NU Online News Service, Jan. 7, 12:15 p.m. EST
Insurance agencies can expect to receive less carrier compensation in the future as companies reassess their payment arrangements and require more business from them.
That was one of the findings in a survey by Ward Group, a Cincinnati–based consulting firm specializing in the insurance industry.
A survey of 99 diverse property and casualty insurance companies from 2008 to 2009, found that plans to lower agent compensation in 2010 outweigh plans to increase compensation by close to 3 to 1.
Ward Group said that 80 percent of the companies surveyed were independent agent companies.
Among some of the other findings in the survey:
o Forty percent of companies plan to modify their contingent commission in 2010.
o Ten percent of companies plan to increase premium volume requirements while four percent intend to decrease the volume requirements.
o Twelve percent plan to change contingent formulas to pay less commission, while 4 percent said they will pay more. Six percent of companies plan to increase the stop loss thresholds, which is the individual cap of loss placed on an agency for contingent commissions. Only 1 percent plan to increase the threshold.
o Six percent plan to add growth requirements to their contingent formulas while 5 percent plan to add retention requirements.
o Three percent of companies plan to totally eliminate commissions.
In a statement, Jeff Rieder, president of Ward Group said the top 50 companies in its study did not pay excessive commissions. The top 50 companies is based on Ward Group's analysis of 3,100 P&C companies domiciled in the United States.
"A common misperception is that companies must pay higher commissions to generate more premium," he said. "Top performers focus on the ease of doing business and assertive agency management practices to drive new business results. These companies target compensation to be fair, but not excessive."
According to the survey, the top performing companies achieved 34 percent more premium than average per agent. The key agency management business practices adopted by this group suggest that they do the following:
o Are more likely to modify base commission by line of business.
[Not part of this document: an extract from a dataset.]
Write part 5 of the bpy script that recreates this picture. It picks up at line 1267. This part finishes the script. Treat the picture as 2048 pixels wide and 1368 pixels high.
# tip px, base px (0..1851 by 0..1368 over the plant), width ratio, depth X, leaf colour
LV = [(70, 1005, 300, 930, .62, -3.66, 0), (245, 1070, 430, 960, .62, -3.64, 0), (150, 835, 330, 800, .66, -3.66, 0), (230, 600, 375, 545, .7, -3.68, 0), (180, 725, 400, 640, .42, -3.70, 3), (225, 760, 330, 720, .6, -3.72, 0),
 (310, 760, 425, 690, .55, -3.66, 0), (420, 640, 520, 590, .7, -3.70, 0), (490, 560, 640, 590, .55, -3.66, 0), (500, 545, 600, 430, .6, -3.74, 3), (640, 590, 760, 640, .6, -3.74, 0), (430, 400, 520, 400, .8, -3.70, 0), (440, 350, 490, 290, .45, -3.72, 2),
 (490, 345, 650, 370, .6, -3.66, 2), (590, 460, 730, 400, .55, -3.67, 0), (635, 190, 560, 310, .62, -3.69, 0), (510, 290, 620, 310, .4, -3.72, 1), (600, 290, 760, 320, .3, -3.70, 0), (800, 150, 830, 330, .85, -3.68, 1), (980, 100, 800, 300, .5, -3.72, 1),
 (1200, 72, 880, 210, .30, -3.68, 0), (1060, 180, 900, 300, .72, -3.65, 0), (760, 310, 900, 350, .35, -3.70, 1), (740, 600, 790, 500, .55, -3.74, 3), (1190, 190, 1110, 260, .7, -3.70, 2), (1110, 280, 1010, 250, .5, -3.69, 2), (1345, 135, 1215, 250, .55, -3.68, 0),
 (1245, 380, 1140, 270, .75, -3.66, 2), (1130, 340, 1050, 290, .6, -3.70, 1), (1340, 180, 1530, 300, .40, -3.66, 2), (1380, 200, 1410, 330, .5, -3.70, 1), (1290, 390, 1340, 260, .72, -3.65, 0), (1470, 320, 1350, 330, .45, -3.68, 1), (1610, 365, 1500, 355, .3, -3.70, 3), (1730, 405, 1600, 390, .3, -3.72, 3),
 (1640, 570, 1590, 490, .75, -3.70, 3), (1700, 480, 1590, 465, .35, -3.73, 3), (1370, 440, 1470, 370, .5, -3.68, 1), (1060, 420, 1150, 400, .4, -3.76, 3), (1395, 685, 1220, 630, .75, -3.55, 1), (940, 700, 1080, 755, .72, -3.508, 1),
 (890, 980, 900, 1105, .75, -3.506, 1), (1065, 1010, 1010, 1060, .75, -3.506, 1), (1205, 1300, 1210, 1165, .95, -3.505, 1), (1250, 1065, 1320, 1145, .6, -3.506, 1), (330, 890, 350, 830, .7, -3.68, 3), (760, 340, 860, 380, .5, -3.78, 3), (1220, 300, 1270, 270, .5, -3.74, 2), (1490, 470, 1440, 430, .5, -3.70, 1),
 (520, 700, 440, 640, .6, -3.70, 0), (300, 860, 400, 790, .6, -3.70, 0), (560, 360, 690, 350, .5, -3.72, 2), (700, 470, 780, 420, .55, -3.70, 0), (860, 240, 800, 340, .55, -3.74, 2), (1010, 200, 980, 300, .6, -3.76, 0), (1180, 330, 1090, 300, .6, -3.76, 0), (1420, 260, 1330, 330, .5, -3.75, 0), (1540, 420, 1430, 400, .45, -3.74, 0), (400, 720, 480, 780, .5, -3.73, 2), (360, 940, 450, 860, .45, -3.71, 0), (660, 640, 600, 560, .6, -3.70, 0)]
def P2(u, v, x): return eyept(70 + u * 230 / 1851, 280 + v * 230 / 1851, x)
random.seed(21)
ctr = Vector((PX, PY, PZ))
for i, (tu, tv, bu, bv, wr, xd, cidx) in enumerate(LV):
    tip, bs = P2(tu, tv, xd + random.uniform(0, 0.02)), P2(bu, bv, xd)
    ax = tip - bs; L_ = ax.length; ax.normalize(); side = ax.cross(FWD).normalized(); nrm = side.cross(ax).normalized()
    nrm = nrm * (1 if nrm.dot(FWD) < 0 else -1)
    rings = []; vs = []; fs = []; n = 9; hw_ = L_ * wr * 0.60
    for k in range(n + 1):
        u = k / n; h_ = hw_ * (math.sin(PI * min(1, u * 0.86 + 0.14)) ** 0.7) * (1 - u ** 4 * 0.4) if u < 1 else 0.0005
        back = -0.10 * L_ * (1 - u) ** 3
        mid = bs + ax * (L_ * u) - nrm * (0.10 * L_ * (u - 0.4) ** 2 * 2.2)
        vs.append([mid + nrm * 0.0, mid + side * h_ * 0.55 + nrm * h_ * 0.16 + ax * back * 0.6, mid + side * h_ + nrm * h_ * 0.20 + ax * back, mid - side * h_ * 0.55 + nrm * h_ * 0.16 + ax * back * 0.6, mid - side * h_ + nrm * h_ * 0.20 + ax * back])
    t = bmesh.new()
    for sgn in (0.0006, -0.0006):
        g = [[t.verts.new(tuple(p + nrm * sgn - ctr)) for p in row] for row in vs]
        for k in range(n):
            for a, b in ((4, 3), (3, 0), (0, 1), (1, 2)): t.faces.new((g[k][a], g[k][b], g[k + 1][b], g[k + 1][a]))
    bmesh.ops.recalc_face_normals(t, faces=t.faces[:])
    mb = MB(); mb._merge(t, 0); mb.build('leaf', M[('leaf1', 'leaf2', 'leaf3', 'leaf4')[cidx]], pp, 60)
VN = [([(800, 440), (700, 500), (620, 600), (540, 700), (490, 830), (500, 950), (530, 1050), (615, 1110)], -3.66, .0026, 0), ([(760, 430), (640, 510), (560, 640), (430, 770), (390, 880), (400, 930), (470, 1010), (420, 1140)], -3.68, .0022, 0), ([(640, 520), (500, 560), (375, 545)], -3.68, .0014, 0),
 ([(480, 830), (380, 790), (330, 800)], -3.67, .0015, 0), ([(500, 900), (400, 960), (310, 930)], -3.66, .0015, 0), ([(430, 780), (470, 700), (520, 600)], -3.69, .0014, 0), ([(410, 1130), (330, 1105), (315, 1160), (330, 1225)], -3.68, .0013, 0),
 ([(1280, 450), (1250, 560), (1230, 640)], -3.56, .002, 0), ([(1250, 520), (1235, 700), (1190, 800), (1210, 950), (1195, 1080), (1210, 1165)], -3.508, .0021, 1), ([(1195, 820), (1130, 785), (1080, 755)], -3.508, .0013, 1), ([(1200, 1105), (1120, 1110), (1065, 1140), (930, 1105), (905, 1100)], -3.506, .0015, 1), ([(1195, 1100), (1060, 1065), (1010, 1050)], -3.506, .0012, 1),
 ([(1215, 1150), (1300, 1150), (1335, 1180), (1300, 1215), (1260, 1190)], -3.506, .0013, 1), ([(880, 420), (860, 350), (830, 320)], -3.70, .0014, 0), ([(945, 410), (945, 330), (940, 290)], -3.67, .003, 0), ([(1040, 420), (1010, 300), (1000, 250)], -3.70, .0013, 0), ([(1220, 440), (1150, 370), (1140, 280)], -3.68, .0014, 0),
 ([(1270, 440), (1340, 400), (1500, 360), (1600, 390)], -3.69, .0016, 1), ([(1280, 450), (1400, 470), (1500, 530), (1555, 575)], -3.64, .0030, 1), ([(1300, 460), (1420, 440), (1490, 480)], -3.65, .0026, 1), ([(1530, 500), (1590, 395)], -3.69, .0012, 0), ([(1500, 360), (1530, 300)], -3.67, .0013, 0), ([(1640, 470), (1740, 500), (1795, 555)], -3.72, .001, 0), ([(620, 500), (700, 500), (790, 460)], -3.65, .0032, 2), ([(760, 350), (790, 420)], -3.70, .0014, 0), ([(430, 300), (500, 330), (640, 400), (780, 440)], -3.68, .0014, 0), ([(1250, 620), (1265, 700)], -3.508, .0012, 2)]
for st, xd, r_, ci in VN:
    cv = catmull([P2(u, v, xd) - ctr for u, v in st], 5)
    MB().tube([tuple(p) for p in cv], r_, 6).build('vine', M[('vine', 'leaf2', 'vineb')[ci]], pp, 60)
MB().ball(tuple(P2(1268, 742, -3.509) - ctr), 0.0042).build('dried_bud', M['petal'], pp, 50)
o They are less likely to have separate plans for personal and commercial lines.
o Have 20 percent fewer agents per manager than average.
o Had stronger requirements for top tier agents, which included higher production and lower loss ratio requirements.
Mr. Rieder said he expects total agency compensation to decrease slightly in 2010, largely due to contingent commission changes. Agency trips and conferences are expected to be smaller and less costly than in 2009 and prior years.
Companies appear to be recruiting new agents more aggressively in an effort to increase their sales force, he said.
On the issue of contingent compensation, most companies, he said, have not made "effective changes to their contingent plan design over the last 3-5 years and some plans will not be in line with current market conditions and corporate objectives.
Companies with assertive agency management and effective communication practices appear positioned to achieve best operating results, he noted.
The study "Agency Management and Compensation Practices" is online at www.wardinc.com.